- TASK PROMPT
Output the data word for word, dropping every image.

- RAW DATA
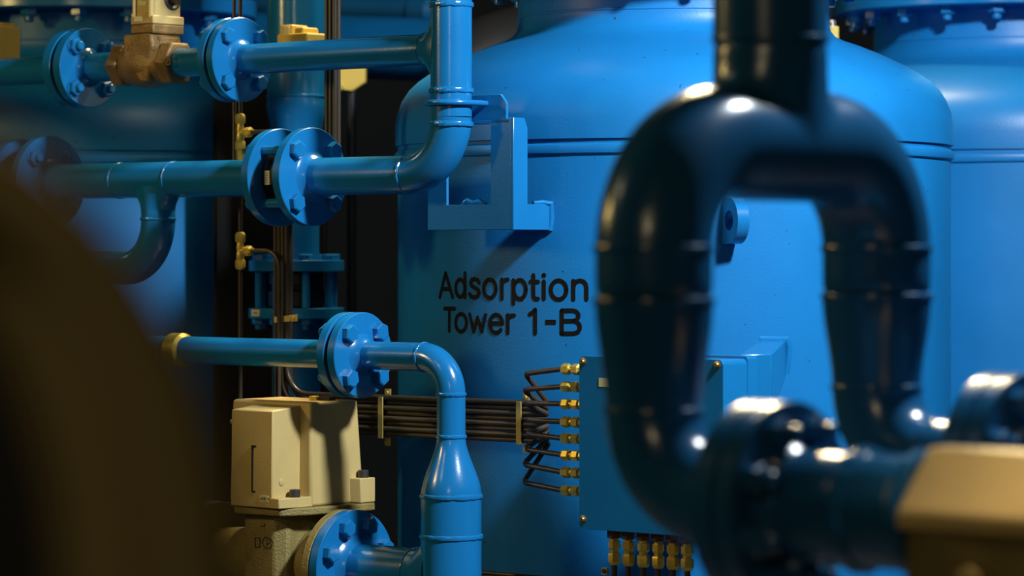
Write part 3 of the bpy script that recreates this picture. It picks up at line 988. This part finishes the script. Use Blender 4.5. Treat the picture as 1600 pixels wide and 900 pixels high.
# brass fittings: left side (eight) and underside (six)
VT = VF + 0.034
FY = (577, 604.5, 631.5, 659.5, 685.5, 711.5, 738.5, 767)
fit = MB()
fit.lathe(Matrix(), [(0.0050, -0.022), (0.0085, -0.019), (0.0098, -0.016), (0.0098, -0.005), (0.0085, -0.003)], 6)
fit.lathe(Matrix(), [(0.0060, -0.005), (0.0060, 0.006)], 16)
fit.lathe(Matrix(), [(0.0085, 0.0035), (0.0096, 0.005), (0.0096, 0.016), (0.006, 0.018), (0.006, 0.03)], 6)
fitm = fit.mesh('brass_fitting', BRASS, ang=20)
fpos = []
pF = at(893, VT)
for k, y in enumerate(FY):
    c = Vector((pF.x, pF.y, zat(y, pF.y)))
    fpos.append(c)
    inst('brass_fitting', fitm, frame(c, UU) @ Matrix.Rotation(0.35*k, 4, 'Z'), jb, label='brass fitting')
bot = MB()
bot.lathe(Matrix(), [(0.0125, 0.002), (0.0125, -0.0135), (0.011, -0.015)], 6)
botm = bot.mesh('union_nut', RUST, ang=20)
b2 = MB()
b2.lathe(Matrix(), [(0.0075, -0.015), (0.0075, -0.019), (0.0105, -0.020), (0.0105, -0.031), (0.009, -0.033), (0.0072, -0.035), (0.0072, -0.038), (0.0100, -0.040), (0.0108, -0.042), (0.0108, -0.054), (0.0085, -0.059), (0.006, -0.060)], 6)
b2m = b2.mesh('brass_fitting', BRASS, ang=20)
BX = (960, 982, 1005.5, 1028.5, 1051.5, 1074)
bpos = []
for k, x in enumerate(BX):
    c = at(x, VT-0.006)
    c.z = zbB + 0.0005
    bpos.append(c)
    inst('union_nut', botm, Matrix.Translation(c) @ Matrix.Rotation(0.2, 4, 'Z'), jb, label='dark reddish nut')
    inst('brass_fitting', b2m, Matrix.Translation(c) @ Matrix.Rotation(0.2+0.4*k, 4, 'Z'), jb, label='brass fitting')

# ------------------------------------------------------------------ dark tubes
VBN = -0.556                              # plane of the horizontal bundle
NUM = ('topmost', 'second from the top', 'third from the top', 'fourth from the top', 'fourth from the bottom', 'third from the bottom', 'second from the bottom', 'lowest')
TY = (584, 609, 630, 656, 678, 702, 726, 754)
rt = 0.0046
ub0 = (at(431, VBN)-TC).dot(UU)
for k in range(8):
    row = 7-k                             # lowest horizontal tube comes from the leftmost vertical one
    layer = (k % 2)
    yh = 629 + k*8.4                      # image row at the right clip
    pr_ = at(810, VBN)
    zh = zat(yh, pr_.y)
    ue = (at(857+0.3*k, VBN)-TC).dot(UU)
    ul = (at(TY and (822 if k not in (1, 6, 7) else 819), VT)-TC).dot(UU)
    uv = ub0 + 0.0094*(row//2)
    vv_ = VBN + (0.0 if row % 2 else 0.0088)
    zlft = zat(TY[k], at(822, VT).y)
    u_f = (fpos[k]-TC).dot(UU)
    uq = ub0 + (at(512, VBN)-at(431, VBN)).dot(UU) + 0.0096*(row//3)
    vq = VBN - 0.002 + 0.0096*(row % 3)
    P = [world(uq, vq, 1.985), world(uq, vq, 1.655), world(uv, vv_, 1.565), world(uv, vv_, zh), world(ue, VBN, zh), world(ul-0.002, VT, zlft), world(u_f-0.020, VT, fpos[k].z)]
    path = round_path(P, [0.02, 0.02, 0.022+0.004*row, 0.0075, 0.0075], 8)
    solo('control_tube', MB().tube(path, rt, 12), TUBE,
         'dark bundle tube bending back into the %s brass fitting of the box' % NUM[k], 'tube', 'tubes of the clipped bundle')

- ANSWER
Write part 3 of the bpy script that recreates this picture. It picks up at line 988. This part finishes the script. Use Blender 4.5. Treat the picture as 1600 pixels wide and 900 pixels high.
# brass fittings: left side (eight) and underside (six)
VT = VF + 0.034
FY = (577, 604.5, 631.5, 659.5, 685.5, 711.5, 738.5, 767)
fit = MB()
fit.lathe(Matrix(), [(0.0050, -0.022), (0.0085, -0.019), (0.0098, -0.016), (0.0098, -0.005), (0.0085, -0.003)], 6)
fit.lathe(Matrix(), [(0.0060, -0.005), (0.0060, 0.006)], 16)
fit.lathe(Matrix(), [(0.0085, 0.0035), (0.0096, 0.005), (0.0096, 0.016), (0.006, 0.018), (0.006, 0.03)], 6)
fitm = fit.mesh('brass_fitting', BRASS, ang=20)
fpos = []
pF = at(893, VT)
for k, y in enumerate(FY):
    c = Vector((pF.x, pF.y, zat(y, pF.y)))
    fpos.append(c)
    inst('brass_fitting', fitm, frame(c, UU) @ Matrix.Rotation(0.35*k, 4, 'Z'), jb, label='brass fitting')
bot = MB()
bot.lathe(Matrix(), [(0.0125, 0.002), (0.0125, -0.0135), (0.011, -0.015)], 6)
botm = bot.mesh('union_nut', RUST, ang=20)
b2 = MB()
b2.lathe(Matrix(), [(0.0075, -0.015), (0.0075, -0.019), (0.0105, -0.020), (0.0105, -0.031), (0.009, -0.033), (0.0072, -0.035), (0.0072, -0.038), (0.0100, -0.040), (0.0108, -0.042), (0.0108, -0.054), (0.0085, -0.059), (0.006, -0.060)], 6)
b2m = b2.mesh('brass_fitting', BRASS, ang=20)
BX = (960, 982, 1005.5, 1028.5, 1051.5, 1074)
bpos = []
for k, x in enumerate(BX):
    c = at(x, VT-0.006)
    c.z = zbB + 0.0005
    bpos.append(c)
    inst('union_nut', botm, Matrix.Translation(c) @ Matrix.Rotation(0.2, 4, 'Z'), jb, label='dark reddish nut')
    inst('brass_fitting', b2m, Matrix.Translation(c) @ Matrix.Rotation(0.2+0.4*k, 4, 'Z'), jb, label='brass fitting')

# ------------------------------------------------------------------ dark tubes
VBN = -0.556                              # plane of the horizontal bundle
NUM = ('topmost', 'second from the top', 'third from the top', 'fourth from the top', 'fourth from the bottom', 'third from the bottom', 'second from the bottom', 'lowest')
TY = (584, 609, 630, 656, 678, 702, 726, 754)
rt = 0.0046
ub0 = (at(431, VBN)-TC).dot(UU)
for k in range(8):
    row = 7-k                             # lowest horizontal tube comes from the leftmost vertical one
    layer = (k % 2)
    yh = 629 + k*8.4                      # image row at the right clip
    pr_ = at(810, VBN)
    zh = zat(yh, pr_.y)
    ue = (at(857+0.3*k, VBN)-TC).dot(UU)
    ul = (at(TY and (822 if k not in (1, 6, 7) else 819), VT)-TC).dot(UU)
    uv = ub0 + 0.0094*(row//2)
    vv_ = VBN + (0.0 if row % 2 else 0.0088)
    zlft = zat(TY[k], at(822, VT).y)
    u_f = (fpos[k]-TC).dot(UU)
    uq = ub0 + (at(512, VBN)-at(431, VBN)).dot(UU) + 0.0096*(row//3)
    vq = VBN - 0.002 + 0.0096*(row % 3)
    P = [world(uq, vq, 1.985), world(uq, vq, 1.655), world(uv, vv_, 1.565), world(uv, vv_, zh), world(ue, VBN, zh), world(ul-0.002, VT, zlft), world(u_f-0.020, VT, fpos[k].z)]
    path = round_path(P, [0.02, 0.02, 0.022+0.004*row, 0.0075, 0.0075], 8)
    solo('control_tube', MB().tube(path, rt, 12), TUBE,
         'dark bundle tube bending back into the %s brass fitting of the box' % NUM[k], 'tube', 'tubes of the clipped bundle')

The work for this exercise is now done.